Military should be expelled from Balochistan’s education institutions: HRCB, BHRO

Baloch Human Rights Organization (BHRO) and Human Rights Council of Balochistan (HRCB) are concerned about the harassment scandal emerging out of the University of Balochistan (UoB) that university administration and the security department officials are involved in blackmailing and exploiting female students by recording their candid moments without consent.

According to reports, the security staff of the University of Balochistan (UoB) had installed secret cameras to record candid videos of the students and then to blackmail them. Cameras were installed in places like washrooms and smoking areas, as investigation report says.

Balochistan has been under military siege for the last two decades. Independent journalists and human rights activists are not allowed to enter the region. Therefore, it remains isolated from the rest of the world, yet stories of serious crimes often committed by state institutions keep pouring out.

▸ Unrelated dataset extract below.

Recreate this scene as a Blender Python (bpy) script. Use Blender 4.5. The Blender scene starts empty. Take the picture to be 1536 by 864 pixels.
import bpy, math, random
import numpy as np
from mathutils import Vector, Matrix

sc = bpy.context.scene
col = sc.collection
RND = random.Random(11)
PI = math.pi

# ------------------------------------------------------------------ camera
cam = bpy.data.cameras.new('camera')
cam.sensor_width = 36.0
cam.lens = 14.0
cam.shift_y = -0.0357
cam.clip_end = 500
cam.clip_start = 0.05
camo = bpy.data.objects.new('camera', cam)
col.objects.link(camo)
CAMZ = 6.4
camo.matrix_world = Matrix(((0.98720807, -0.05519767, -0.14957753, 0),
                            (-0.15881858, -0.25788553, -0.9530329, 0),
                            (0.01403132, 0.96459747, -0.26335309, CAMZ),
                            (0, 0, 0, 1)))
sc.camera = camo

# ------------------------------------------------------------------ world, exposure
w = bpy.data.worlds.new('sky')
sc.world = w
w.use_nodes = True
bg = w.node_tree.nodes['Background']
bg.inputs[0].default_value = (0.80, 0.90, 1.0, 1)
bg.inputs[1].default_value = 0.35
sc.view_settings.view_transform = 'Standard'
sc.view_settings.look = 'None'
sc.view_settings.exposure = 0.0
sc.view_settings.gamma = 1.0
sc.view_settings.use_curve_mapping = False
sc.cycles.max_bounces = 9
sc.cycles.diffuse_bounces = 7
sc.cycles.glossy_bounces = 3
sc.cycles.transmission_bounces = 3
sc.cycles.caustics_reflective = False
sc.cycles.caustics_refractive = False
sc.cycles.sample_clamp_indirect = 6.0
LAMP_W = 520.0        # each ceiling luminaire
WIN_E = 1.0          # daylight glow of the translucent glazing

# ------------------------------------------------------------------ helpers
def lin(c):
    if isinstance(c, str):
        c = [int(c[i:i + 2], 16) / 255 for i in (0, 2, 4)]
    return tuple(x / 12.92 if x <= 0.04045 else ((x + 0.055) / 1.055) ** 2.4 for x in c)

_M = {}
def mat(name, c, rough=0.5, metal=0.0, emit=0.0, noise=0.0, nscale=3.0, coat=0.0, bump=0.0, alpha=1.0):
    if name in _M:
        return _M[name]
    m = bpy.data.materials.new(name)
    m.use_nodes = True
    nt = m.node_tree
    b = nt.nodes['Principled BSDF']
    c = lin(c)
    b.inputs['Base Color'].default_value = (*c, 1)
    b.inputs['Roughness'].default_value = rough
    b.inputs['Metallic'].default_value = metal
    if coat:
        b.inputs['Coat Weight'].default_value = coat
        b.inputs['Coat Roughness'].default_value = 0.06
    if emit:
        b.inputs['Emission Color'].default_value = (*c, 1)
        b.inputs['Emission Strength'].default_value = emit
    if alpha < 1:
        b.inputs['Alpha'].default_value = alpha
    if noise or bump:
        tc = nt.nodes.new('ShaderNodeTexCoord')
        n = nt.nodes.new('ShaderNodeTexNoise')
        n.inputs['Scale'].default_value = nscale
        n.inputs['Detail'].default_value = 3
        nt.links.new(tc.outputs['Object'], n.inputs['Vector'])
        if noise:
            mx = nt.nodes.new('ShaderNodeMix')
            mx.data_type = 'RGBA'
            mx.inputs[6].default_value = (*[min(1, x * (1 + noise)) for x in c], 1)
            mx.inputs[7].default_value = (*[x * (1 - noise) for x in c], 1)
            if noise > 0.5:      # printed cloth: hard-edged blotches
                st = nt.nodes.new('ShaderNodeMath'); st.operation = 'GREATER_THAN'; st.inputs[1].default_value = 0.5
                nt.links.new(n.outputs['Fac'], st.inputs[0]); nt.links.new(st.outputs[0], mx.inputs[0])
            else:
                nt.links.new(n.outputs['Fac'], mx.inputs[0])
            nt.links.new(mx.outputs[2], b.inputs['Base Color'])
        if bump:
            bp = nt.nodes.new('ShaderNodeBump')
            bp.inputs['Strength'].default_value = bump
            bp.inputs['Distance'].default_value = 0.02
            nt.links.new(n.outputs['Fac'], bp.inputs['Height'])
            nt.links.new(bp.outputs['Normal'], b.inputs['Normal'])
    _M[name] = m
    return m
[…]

As a counter-insurgency measure, the country’s powerful army and central government have deployed thousands of soldiers with immense powers in Balochistan. A recent human rights report said over 700 soldiers were stationed at the university campus alone.

In some cases, schools in rural areas have been closed and the premises handed over to the army.
According to a report by the Human Rights Commission of Pakistan´s fact finding mission, released on October 2, 2019, around 10,000 students were enrolled in the university, being watched by over 700 FC personnel deployed at the UoB, after being declared the zonal Chiltan headquarters of the Frontier Corps, a paramilitary force.

The HRCP, before even the UoB scandal exploded, highlighted the complaints of some students that CCTV cameras were installed at their hostel. The report also hints about the harassment and blackmailing taking place at the campus.

The HRCP urged an end to the unwarranted and permanent involvement of the security forces in the affairs of educational institutions.

We, as human rights groups, are looking closely into the progress on the investigation and we are not satisfied. We believe that the FC and military should have been included in the investigation as there have been growing complaints against the FC of blackmailing and exploiting students.

We believe that the latest scandal will also discourage people in the patriarchal Baloch and Pakhtun families living in Balochistan from sending their daughters to school. Girls enrollment rate in Balochistan is already one of the lowests in the world.

We urge the concerned authorities that all the educational institutions be demilitarized and the FC should be made accountable for its growing human rights abuses in the region.

Human Rights Council of Balochistan (Hakkpaan) is a non-profit and non-partisan human rights group based in Balochistan and Sweden. It collects reports from Balochistan, a region Pakistan government does not allow any media and HR group to visit and report. Human rights violations in Balochistan is not a new phenomenon, but it got its worst levels after the Military coup de tat of Pakistan in 1999. Thousands of Baloch have been reported missing, hundreds killed in fake encounters and so-called kill and dump policy of the military. HRCB collects the data from Balochistan itself, through its network of volunteers and supporters, organizes and reports them to the human rights mechanisms of the world.